%%

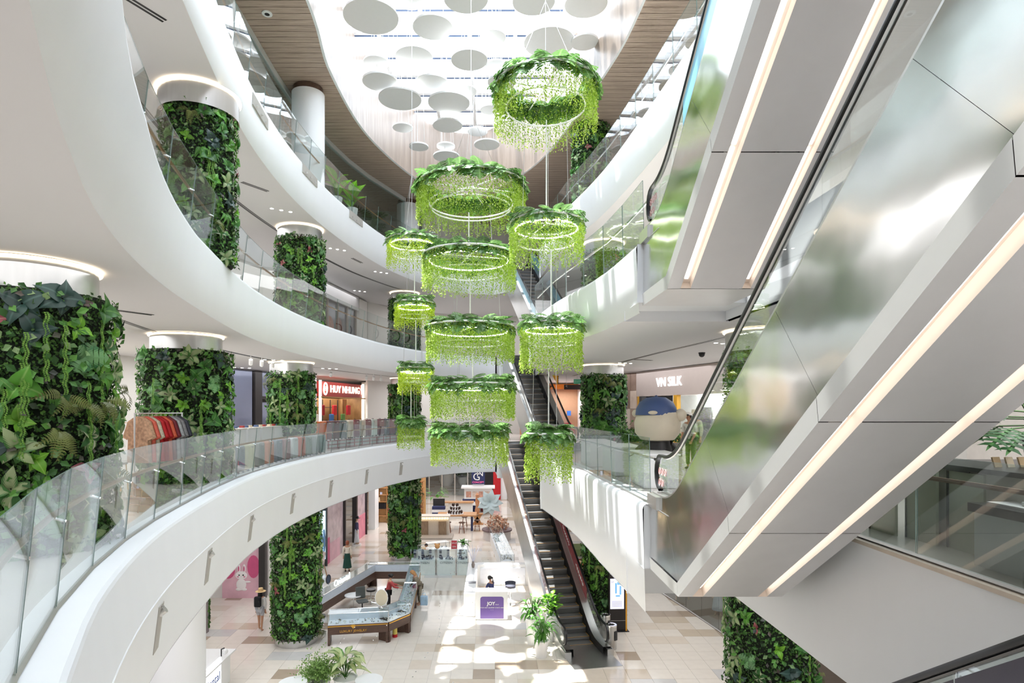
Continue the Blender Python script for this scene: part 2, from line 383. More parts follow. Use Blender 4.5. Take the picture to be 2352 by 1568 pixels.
# ------------------------------------------------------------------ outer walls of the galleries
OW = [(-16.5, -4.5), (12.5, -4.5), (12.5, 79), (-16.5, 79), (-16.5, -4.5)]
for i, nm in enumerate(('wall_near', 'wall_right', 'wall_far', 'wall_left')): band(nm, OW[i:i+2], 0, 27)
FAC2L = [(-12.5, -4), (-12.6, 6), (-13.4, 13), (-13.2, 20), (-12.5, 25.5)]
def wallrun(nm, pts, z0, z1, mat=None): return band(nm, pts, z0, z1, mat or WALL, .16)
wallrun('wall_left_second', FAC2L, Z2, C2); wallrun('wall_back_second', [(-8.2, 39.2), (-6, 43), (0, 46), (6.2, 44)], Z2, C2)
wallrun('wall_right_second', [(6.2, 44), (6.5, 31.3)], Z2, C2); wallrun('wall_right_second', [(9.5, 22.2), (10.2, 17), (10.5, 8), (10.5, -4)], Z2, C2)
wallrun('wall_left_third', FAC2L+[(-11.4, 29.7)], Z3, C3); wallrun('wall_back_third', [(-8.2, 39.2), (-6, 43), (0, 46), (6.2, 44), (6.5, 31), (9.1, 23.7), (10.5, 8), (10.5, -4)], Z3, C3)
wallrun('wall_back_fourth', [(-4.4, 37.5), (0, 41), (6, 38), (7.5, 25), (8, 18), (8, 0)], Z4, ZW)

# ------------------------------------------------------------------ timber ceiling, reveal and skylight
WOODHOLE = smooth_path([(-3, -4), (-4.9, -2.5), (-5.5, 5), (-5.6, 10), (-5.65, 18.3), (-6.0, 22.3), (-5.6, 27.7), (-3.6, 33.4), (-1.0, 34.7), (1.0, 32.8), (2.7, 29.2),
                        (4.2, 22.4), (4.65, 18.3), (4.8, 10), (4.7, 5), (4.2, -2.5), (2, -4)], .5, closed=True)
plate('ceiling_timber', WOODHOLE, ZW, WOODC, False)
# grooves between the boards, about every 0.3 m
mb = MB()
for i in range(115):
    y = 12+i*.3
    for x0, x1 in ((-12.5, -3.4), (1.0, 8.5)):
        # clip to the timber outside the opening
        xs = []
        for a, b in zip(WOODHOLE, WOODHOLE[1:]+WOODHOLE[:1]):
            if (a[1]-y)*(b[1]-y) < 0: xs.append(a[0]+(y-a[1])/(b[1]-a[1])*(b[0]-a[0]))
        if xs:
            if x0 < 0: x1 = min(xs)-.02
            else: x0 = max(xs)+.02
        mb.face([(x0, y-.008, ZW-.004), (x0, y+.008, ZW-.004), (x1, y+.008, ZW-.004), (x1, y-.008, ZW-.004)])
o = mb.build('board_joint', M('board_joint', rgb(88, 70, 58), .7, noise=.1), parent=bpy.data.objects['ceiling_timber']); tag(o, kind='stuff')
H = WOODHOLE+WOODHOLE[:1]; ZS = 25.0
mb = MB(); mb.strip([(x, y, ZW-.02) for x, y in H], [(x, y, ZS) for x, y in H]); tag(mb.build('trim_16', REVEAL, smooth=True), kind='structure')
mb = MB(); HC = Vector((-.5, 19)); H2 = [(HC.x+(x-HC.x)*1.006, HC.y+(y-HC.y)*1.004) for x, y in H]
H1 = [(HC.x+(x-HC.x)*.99, HC.y+(y-HC.y)*.993) for x, y in H]
mb.strip([(x, y, ZW-.035) for x, y in H1], [(x, y, ZW-.035) for x, y in H2]); tag(mb.build('trim_17', WHITE), kind='structure')
sky = thing('skylight', None, None); sky.name = 'window_1'; tag(sky, kind='structure')
BX = [-6.8+1.95*i for i in range(7)]; BY = [-5.65+1.65*i for i in range(26)]
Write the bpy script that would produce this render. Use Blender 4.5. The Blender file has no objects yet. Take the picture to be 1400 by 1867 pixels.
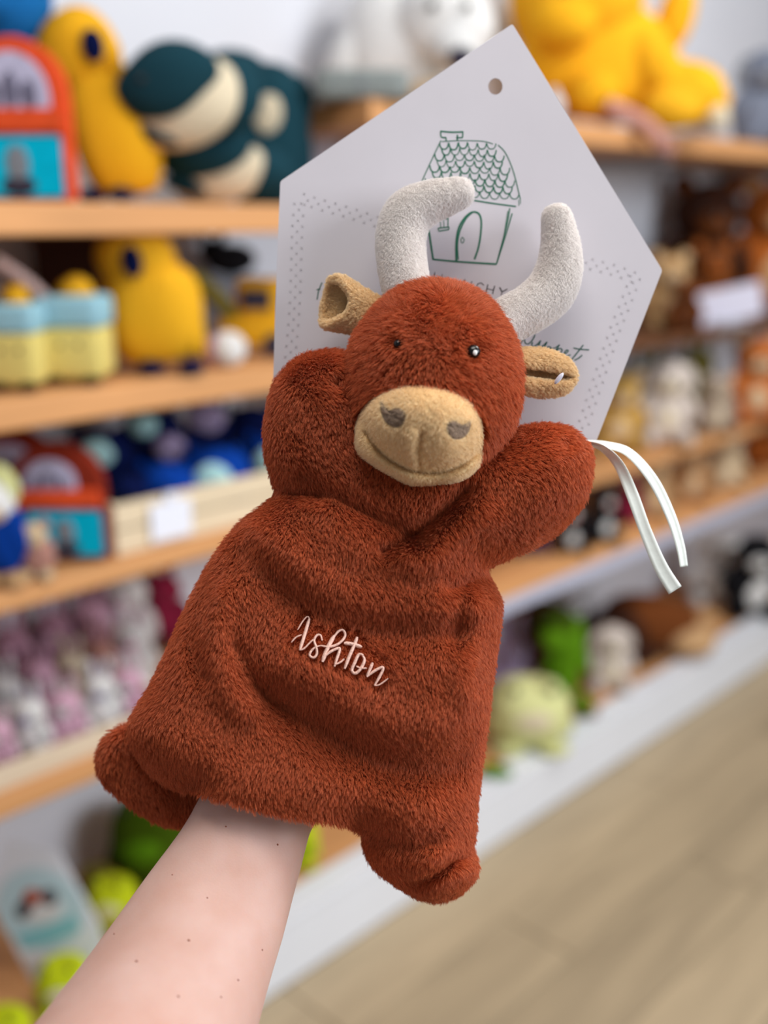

%%

Task instructions: Each entry shown above must be quoted exactly, with its pictures left out.

Result of this task:
Continue the Blender Python script for this scene: part 2, from line 383. More parts follow. Use Blender 4.5. Take the picture to be 2352 by 1568 pixels.
# ------------------------------------------------------------------ outer walls of the galleries
OW = [(-16.5, -4.5), (12.5, -4.5), (12.5, 79), (-16.5, 79), (-16.5, -4.5)]
for i, nm in enumerate(('wall_near', 'wall_right', 'wall_far', 'wall_left')): band(nm, OW[i:i+2], 0, 27)
FAC2L = [(-12.5, -4), (-12.6, 6), (-13.4, 13), (-13.2, 20), (-12.5, 25.5)]
def wallrun(nm, pts, z0, z1, mat=None): return band(nm, pts, z0, z1, mat or WALL, .16)
wallrun('wall_left_second', FAC2L, Z2, C2); wallrun('wall_back_second', [(-8.2, 39.2), (-6, 43), (0, 46), (6.2, 44)], Z2, C2)
wallrun('wall_right_second', [(6.2, 44), (6.5, 31.3)], Z2, C2); wallrun('wall_right_second', [(9.5, 22.2), (10.2, 17), (10.5, 8), (10.5, -4)], Z2, C2)
wallrun('wall_left_third', FAC2L+[(-11.4, 29.7)], Z3, C3); wallrun('wall_back_third', [(-8.2, 39.2), (-6, 43), (0, 46), (6.2, 44), (6.5, 31), (9.1, 23.7), (10.5, 8), (10.5, -4)], Z3, C3)
wallrun('wall_back_fourth', [(-4.4, 37.5), (0, 41), (6, 38), (7.5, 25), (8, 18), (8, 0)], Z4, ZW)

# ------------------------------------------------------------------ timber ceiling, reveal and skylight
WOODHOLE = smooth_path([(-3, -4), (-4.9, -2.5), (-5.5, 5), (-5.6, 10), (-5.65, 18.3), (-6.0, 22.3), (-5.6, 27.7), (-3.6, 33.4), (-1.0, 34.7), (1.0, 32.8), (2.7, 29.2),
                        (4.2, 22.4), (4.65, 18.3), (4.8, 10), (4.7, 5), (4.2, -2.5), (2, -4)], .5, closed=True)
plate('ceiling_timber', WOODHOLE, ZW, WOODC, False)
# grooves between the boards, about every 0.3 m
mb = MB()
for i in range(115):
    y = 12+i*.3
    for x0, x1 in ((-12.5, -3.4), (1.0, 8.5)):
        # clip to the timber outside the opening
        xs = []
        for a, b in zip(WOODHOLE, WOODHOLE[1:]+WOODHOLE[:1]):
            if (a[1]-y)*(b[1]-y) < 0: xs.append(a[0]+(y-a[1])/(b[1]-a[1])*(b[0]-a[0]))
        if xs:
            if x0 < 0: x1 = min(xs)-.02
            else: x0 = max(xs)+.02
        mb.face([(x0, y-.008, ZW-.004), (x0, y+.008, ZW-.004), (x1, y+.008, ZW-.004), (x1, y-.008, ZW-.004)])
o = mb.build('board_joint', M('board_joint', rgb(88, 70, 58), .7, noise=.1), parent=bpy.data.objects['ceiling_timber']); tag(o, kind='stuff')
H = WOODHOLE+WOODHOLE[:1]; ZS = 25.0
mb = MB(); mb.strip([(x, y, ZW-.02) for x, y in H], [(x, y, ZS) for x, y in H]); tag(mb.build('trim_16', REVEAL, smooth=True), kind='structure')
mb = MB(); HC = Vector((-.5, 19)); H2 = [(HC.x+(x-HC.x)*1.006, HC.y+(y-HC.y)*1.004) for x, y in H]
H1 = [(HC.x+(x-HC.x)*.99, HC.y+(y-HC.y)*.993) for x, y in H]
mb.strip([(x, y, ZW-.035) for x, y in H1], [(x, y, ZW-.035) for x, y in H2]); tag(mb.build('trim_17', WHITE), kind='structure')
sky = thing('skylight', None, None); sky.name = 'window_1'; tag(sky, kind='structure')
BX = [-6.8+1.95*i for i in range(7)]; BY = [-5.65+1.65*i for i in range(26)]
Write the bpy script that would produce this render. Use Blender 4.5. The Blender file has no objects yet. Take the picture to be 1400 by 1867 pixels.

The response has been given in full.